If you are subject to the excise tax, there is good news: You don’t have to wait until you retire to begin to offset the tax. Incidentally, there is no way to escape the excise tax if you wait too long. The key is to start withdrawals earlier than age 70½ when mandatory distribution requirements commence.
The law allows withdrawals starting at age 59½ without the 10% early withdrawal penalty–even if you are still employed. Early withdrawals after age 59½ can help keep the account balance under the 15% excise tax cap, even with annual tax-deferred earnings on the remaining balance.
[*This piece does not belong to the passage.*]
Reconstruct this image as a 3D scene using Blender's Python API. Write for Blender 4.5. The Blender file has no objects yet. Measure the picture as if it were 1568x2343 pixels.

While people approaching retirement often like “access” to assets, those that are still working will have a continuing salary until they retire and may not need any additional current spendable income. However, it may be advantageous to take additional income in order to avoid the potential 15% tax trap. You might consider the following suggestions:
- Start drawing on earnings after age 59½ and use discretionary income generated by such early withdrawals to make annual gifts to family or charities, until retirement.
- If you and your spouse are in good health at age 70½, annuitize your account balance, rather than making required minimum withdrawals of an ever-increasing percentage subject to tax.
The annuity satisfies the minimum withdrawal requirements and substitutes security and simplicity for a problem in years to come. With a lifetime annuity, neither you nor your spouse will ever exhaust the account balance, no matter how long you live.
Because there are many exclusions to the 15% excise tax, check with your accountant to determine if you qualify for one of the exclusions. Early planning can offer the potential of minimizing the government’s share of your retirement benefits.